Le menu est assez succinct pour qu’on en apprécie la qualité, tant dans la variété proposée que dans la recherche au niveau des plats. Sept entrées, huit plats principaux, quatre desserts. Dans les deux langues officielles, noms des chefs, sous-chefs et chef pâtissier en bas de page au cas où l’on voudrait transmettre fleurs ou pots à qui de droit. Ici aussi, on succombe à cette manie de coller des intitulés de plats si longs et si descriptifs que le client est essoufflé à leur seule lecture; comme c’est souvent le cas, ça permet de porter un œil plus critique en termes de création, à défaut d’ajouter au plaisir de savourer.
En plus de leur bon goût et de leurs talents culinaires, les gens de chez Brontë ont, de toute évidence, choisi des fournisseurs de qualité. Dans les six plats pris ce soir-là, aucun faux pas noté, aucune réserve émise quant à l’extrême fraîcheur des ingrédients. D’où le plaisir encore plus intense que l’on a à se trouver attablé ici pour déguster de petites plaisanteries comme le foie gras de canard, pomme Royal Gala, amandes épicées, brioche aux dattes, sauce "Henry of Pelham", ou le lapin braisé à l’huile d’olive, tarte aux échalotes caramélisées, "Fleur du Maquis". On est un peu circonspect devant les termes entre guillemets, mais on se sent plus intelligent devant l’air tout aussi dubitatif du serveur que l’on interroge à ce sujet.
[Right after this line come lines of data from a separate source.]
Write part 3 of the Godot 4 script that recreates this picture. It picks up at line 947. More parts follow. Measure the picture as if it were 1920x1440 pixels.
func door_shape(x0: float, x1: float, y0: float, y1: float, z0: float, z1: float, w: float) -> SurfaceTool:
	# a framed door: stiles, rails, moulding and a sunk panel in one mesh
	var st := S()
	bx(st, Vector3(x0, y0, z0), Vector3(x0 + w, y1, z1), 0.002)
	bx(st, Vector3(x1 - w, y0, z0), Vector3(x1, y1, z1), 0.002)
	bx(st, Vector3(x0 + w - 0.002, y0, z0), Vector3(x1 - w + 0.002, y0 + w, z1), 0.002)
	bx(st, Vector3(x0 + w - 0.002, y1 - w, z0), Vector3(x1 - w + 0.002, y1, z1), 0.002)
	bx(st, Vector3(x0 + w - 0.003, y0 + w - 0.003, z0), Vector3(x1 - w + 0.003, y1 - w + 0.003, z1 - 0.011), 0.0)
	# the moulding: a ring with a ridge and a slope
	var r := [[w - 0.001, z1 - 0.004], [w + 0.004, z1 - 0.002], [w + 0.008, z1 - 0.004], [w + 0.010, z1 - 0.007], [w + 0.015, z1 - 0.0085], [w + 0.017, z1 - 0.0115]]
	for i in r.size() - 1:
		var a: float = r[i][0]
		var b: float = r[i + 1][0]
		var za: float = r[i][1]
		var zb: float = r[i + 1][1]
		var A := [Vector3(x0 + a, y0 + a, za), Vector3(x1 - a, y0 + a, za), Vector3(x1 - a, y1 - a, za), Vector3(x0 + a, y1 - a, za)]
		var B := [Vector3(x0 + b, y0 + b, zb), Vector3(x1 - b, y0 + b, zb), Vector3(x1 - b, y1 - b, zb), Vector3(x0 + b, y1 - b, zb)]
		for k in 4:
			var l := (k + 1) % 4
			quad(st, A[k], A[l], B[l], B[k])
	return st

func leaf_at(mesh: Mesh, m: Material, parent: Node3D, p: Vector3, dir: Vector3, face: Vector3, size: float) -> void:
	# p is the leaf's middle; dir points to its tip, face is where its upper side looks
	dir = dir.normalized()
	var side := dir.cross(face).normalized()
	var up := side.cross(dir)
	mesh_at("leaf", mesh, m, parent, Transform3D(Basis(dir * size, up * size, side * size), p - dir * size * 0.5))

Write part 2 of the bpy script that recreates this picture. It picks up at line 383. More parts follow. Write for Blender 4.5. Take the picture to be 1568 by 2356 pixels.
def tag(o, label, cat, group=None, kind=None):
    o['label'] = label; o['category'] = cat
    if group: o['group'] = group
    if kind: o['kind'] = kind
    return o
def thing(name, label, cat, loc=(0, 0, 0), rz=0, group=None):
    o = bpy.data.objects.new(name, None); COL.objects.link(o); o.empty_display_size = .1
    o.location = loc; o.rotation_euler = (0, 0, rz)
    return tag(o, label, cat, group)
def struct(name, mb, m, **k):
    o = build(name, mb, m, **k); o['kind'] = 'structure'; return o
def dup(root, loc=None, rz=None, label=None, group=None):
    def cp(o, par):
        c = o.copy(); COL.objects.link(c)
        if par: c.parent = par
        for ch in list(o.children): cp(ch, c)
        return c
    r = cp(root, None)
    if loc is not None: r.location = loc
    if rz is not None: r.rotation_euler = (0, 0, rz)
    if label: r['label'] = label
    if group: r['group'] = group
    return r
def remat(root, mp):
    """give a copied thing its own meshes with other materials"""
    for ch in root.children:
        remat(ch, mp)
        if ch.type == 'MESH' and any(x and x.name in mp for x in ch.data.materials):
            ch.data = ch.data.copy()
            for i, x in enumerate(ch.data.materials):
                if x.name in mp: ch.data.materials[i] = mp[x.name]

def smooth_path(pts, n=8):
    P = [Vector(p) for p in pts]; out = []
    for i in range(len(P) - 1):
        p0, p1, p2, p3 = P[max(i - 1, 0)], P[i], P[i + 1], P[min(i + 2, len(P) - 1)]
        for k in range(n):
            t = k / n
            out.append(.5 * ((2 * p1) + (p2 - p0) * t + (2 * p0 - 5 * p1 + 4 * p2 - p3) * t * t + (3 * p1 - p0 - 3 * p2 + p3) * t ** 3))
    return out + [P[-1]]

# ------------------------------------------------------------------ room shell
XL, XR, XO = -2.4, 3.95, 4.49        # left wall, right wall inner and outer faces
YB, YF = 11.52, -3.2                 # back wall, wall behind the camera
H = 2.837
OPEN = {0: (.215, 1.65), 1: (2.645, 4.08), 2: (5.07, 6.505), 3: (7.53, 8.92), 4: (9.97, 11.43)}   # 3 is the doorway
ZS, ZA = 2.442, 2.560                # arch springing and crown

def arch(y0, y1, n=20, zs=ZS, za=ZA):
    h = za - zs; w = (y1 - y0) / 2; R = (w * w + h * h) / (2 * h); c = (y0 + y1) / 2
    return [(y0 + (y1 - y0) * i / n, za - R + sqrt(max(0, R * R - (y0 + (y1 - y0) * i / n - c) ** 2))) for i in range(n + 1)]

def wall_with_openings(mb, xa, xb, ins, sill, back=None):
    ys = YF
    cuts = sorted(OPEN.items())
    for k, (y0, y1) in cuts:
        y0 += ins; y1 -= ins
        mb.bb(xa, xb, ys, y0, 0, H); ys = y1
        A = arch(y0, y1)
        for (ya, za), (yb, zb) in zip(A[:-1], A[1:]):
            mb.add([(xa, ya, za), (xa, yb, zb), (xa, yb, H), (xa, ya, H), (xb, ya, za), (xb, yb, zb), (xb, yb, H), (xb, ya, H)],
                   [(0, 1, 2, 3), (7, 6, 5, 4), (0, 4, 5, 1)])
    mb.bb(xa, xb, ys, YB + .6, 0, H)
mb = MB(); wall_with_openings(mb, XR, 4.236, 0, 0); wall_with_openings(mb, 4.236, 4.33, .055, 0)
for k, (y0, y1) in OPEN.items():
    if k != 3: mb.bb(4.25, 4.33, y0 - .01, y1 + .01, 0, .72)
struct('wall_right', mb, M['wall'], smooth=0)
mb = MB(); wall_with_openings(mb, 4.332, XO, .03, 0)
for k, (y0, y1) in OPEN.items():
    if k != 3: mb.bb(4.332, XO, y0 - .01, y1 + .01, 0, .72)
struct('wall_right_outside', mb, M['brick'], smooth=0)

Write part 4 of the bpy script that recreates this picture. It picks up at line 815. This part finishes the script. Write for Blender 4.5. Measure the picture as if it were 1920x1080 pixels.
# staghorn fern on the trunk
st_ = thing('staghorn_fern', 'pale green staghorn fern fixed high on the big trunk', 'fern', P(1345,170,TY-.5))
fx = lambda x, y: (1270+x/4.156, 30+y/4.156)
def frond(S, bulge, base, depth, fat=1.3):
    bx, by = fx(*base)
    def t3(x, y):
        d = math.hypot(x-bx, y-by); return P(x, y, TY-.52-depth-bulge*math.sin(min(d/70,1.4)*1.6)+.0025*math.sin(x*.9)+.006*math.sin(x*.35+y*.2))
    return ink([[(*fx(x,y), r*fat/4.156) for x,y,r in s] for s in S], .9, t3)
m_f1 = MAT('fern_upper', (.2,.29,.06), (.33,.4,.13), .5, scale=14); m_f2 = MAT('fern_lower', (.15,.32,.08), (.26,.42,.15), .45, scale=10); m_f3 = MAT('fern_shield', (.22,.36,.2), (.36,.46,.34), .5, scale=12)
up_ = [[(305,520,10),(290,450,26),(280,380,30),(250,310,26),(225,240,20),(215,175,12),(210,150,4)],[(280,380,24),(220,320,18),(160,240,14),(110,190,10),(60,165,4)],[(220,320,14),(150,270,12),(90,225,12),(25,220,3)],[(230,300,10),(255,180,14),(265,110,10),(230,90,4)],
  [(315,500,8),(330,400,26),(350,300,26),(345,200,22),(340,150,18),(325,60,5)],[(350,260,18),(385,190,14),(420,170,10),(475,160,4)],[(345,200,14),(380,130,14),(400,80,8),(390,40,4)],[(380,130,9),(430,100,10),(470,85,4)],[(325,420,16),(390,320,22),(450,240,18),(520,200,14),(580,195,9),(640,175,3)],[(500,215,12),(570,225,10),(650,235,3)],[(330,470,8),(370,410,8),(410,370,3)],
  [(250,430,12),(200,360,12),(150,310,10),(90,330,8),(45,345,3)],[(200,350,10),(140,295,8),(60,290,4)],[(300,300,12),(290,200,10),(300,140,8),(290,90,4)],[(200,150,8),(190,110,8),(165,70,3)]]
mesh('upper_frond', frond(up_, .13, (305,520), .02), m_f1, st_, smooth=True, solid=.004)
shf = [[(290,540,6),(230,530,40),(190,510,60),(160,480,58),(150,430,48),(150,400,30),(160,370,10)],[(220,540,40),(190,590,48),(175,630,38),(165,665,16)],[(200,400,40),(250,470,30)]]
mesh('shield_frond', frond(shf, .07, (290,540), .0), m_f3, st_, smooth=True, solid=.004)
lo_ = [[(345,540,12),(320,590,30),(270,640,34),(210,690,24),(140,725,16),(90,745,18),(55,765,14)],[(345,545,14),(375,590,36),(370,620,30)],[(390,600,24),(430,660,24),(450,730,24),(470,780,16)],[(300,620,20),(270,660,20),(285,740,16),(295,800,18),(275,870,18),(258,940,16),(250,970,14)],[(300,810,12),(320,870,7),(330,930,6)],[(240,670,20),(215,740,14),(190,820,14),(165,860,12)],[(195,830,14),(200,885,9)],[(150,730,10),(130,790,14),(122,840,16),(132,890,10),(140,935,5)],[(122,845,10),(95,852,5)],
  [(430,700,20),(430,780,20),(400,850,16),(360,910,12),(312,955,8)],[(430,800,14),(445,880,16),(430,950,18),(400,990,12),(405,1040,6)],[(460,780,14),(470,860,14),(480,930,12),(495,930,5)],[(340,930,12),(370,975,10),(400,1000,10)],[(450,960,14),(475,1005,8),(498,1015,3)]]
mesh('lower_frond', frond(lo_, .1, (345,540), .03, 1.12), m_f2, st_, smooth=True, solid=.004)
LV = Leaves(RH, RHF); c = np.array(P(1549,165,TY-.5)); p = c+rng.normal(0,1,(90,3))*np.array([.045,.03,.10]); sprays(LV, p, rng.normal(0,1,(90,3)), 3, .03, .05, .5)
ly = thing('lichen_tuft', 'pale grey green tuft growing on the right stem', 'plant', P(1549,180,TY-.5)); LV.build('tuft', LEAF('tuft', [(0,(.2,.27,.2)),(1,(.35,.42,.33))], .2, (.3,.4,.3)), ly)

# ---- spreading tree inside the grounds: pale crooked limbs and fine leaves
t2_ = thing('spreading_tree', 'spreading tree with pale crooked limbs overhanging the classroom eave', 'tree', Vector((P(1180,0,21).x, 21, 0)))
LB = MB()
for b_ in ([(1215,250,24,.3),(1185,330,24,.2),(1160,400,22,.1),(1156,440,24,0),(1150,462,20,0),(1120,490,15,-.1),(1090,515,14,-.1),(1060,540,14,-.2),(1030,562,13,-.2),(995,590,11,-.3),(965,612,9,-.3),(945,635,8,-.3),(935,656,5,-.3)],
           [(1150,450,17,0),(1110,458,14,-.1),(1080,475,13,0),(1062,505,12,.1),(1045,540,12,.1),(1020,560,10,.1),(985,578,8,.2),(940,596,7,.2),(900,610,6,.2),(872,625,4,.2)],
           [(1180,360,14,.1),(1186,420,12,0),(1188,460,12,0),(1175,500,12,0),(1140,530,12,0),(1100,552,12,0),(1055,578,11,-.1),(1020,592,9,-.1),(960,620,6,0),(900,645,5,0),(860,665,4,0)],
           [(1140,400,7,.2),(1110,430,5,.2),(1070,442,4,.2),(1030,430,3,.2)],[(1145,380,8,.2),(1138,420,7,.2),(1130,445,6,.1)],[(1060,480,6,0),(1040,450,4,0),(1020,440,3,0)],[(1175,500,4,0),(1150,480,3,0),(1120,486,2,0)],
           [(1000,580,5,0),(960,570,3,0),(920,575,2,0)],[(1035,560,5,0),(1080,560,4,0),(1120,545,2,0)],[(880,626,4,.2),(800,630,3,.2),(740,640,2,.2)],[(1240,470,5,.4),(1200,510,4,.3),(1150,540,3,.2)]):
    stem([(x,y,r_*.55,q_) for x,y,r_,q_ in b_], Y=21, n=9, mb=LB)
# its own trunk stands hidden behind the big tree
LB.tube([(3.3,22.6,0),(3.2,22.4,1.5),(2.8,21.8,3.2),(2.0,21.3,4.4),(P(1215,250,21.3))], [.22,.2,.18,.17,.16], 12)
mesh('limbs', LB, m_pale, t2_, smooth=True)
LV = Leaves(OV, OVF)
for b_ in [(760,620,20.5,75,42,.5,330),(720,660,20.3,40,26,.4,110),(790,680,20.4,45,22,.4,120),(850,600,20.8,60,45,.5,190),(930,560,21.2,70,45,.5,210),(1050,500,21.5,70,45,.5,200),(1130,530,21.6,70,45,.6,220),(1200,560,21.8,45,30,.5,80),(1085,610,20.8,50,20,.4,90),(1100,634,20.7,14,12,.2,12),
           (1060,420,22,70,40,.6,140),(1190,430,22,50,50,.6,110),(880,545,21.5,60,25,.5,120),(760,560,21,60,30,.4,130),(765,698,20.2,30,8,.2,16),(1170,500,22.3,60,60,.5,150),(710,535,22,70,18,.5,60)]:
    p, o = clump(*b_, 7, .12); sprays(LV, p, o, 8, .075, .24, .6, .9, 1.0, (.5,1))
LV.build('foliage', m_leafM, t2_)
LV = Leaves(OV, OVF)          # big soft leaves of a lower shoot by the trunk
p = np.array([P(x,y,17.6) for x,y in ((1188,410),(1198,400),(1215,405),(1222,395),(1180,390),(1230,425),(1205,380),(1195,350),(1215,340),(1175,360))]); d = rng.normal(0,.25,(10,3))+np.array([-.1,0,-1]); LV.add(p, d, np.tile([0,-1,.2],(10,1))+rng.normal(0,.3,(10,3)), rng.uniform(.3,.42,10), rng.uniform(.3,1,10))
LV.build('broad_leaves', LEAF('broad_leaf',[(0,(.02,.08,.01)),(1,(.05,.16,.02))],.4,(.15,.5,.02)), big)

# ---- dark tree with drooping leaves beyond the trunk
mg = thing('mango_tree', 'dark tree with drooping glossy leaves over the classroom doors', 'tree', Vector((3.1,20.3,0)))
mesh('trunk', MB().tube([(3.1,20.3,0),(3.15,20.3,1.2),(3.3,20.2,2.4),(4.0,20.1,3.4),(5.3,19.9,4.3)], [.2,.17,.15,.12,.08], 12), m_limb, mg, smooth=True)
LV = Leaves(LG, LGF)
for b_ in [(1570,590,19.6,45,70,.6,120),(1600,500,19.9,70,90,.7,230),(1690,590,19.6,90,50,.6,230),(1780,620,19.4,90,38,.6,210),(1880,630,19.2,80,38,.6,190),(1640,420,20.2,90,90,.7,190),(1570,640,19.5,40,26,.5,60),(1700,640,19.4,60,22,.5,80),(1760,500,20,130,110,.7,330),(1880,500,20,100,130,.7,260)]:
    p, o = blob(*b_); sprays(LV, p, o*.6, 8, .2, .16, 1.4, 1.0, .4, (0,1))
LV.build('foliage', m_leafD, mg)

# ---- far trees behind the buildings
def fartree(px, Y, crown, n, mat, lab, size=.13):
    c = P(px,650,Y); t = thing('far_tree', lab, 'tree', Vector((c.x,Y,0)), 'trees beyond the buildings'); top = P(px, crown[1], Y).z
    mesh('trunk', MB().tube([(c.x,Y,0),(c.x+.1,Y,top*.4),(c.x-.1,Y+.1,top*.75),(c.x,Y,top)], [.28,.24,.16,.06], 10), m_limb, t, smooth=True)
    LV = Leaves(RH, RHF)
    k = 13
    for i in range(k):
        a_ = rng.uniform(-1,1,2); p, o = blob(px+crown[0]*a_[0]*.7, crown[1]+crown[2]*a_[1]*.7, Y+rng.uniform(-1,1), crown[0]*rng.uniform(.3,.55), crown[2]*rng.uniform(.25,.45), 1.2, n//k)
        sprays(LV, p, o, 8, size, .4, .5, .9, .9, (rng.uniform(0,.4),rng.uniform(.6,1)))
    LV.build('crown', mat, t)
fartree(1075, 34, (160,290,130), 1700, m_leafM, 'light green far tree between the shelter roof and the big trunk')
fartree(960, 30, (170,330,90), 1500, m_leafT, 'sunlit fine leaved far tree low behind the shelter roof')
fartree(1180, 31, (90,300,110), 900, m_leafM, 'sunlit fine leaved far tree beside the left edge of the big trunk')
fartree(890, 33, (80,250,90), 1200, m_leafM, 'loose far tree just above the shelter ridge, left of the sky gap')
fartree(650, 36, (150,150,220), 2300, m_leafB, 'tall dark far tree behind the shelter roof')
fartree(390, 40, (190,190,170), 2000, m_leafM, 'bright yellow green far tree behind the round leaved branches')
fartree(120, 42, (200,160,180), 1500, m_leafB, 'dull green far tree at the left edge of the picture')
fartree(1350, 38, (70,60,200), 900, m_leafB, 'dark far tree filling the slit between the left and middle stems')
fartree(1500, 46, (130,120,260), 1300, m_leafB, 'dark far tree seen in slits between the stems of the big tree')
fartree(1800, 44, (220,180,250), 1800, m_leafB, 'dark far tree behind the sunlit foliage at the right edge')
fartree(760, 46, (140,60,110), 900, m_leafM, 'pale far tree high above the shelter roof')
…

La maîtrise des cuisiniers apparaît nettement dans les plats principaux comme le risotto aux betteraves jaunes, crustacés, crème fraîche, basilic (ouf!) et la morue noire d’Alaska, purée d’oignons Vidalia, tortellinis au chorizo, vinaigrette à l’artichaut (re-ouf!). Dans les deux cas, en effet, au-delà de la parfaite harmonie des éléments composant l’assiette, on est impressionné par le travail qui permet à chacune des composantes de l’œuvre de se distinguer. Les mariages sont bons, les portions généreuses, et tout concourt à rendre la soirée parfaite. Et cette morue, quel plaisir! Si c’est de la pisciculture, c’est de la pisciculture version très haut de gamme.
Au moment du fromage (12 $ l’assortiment) et des desserts, on hésite un peu, craignant de rompre le charme par quelque chose d’intempestif. Là non plus, pas de bémol, tout est parfait tant dans le pannetone, boudin à la vanille, poire rôtie, crème glacée au citron et romarin, que dans le strudel de banana (sic), raisins secs, nougat semifreddo, salad (re-sic) de banana (et re-re-sic). À part les fautes de frappe ou d’orthographe, mais ça se corrige assez facilement quand on veut.
Bercés par le joli fond musical – en sourdine, quel soulagement supplémentaire -, on en profite pour étudier en détail la carte des vins, courte elle aussi, mais très bien montée, avec des choix de crus intéressants, blancs ou rouges, vendus à des prix très civilisés. Quelques mousseux, quelques portos et quelques vins liquoreux complètent le tout. Les six choix de vins au verre sont par contre un peu chers, mais là aussi, c’est une tendance qui semble devenir une norme.
En sortant, on est heureux, repus. Jusqu’à ce que l’on vienne nous ponctionner 10 beaux dollars en échange des clefs de la voiture. Pourtant, on n’est pas à Toronto, ni dans un quartier à la mode de Montréal; ce manque de délicatesse – ou de simple gros bon sens – vient jeter une ombre sur une soirée autrement plutôt exceptionnelle.
Brontë
1800, rue Sherbrooke Ouest
(514) 934-1801
Ouvert en soirée du mardi au samedi. Préparez un billet brun et un billet rouge de notre beau dominion pour le souper de deux adultes consentants. Avec un verre de vin par personne, mais avant taxes et service.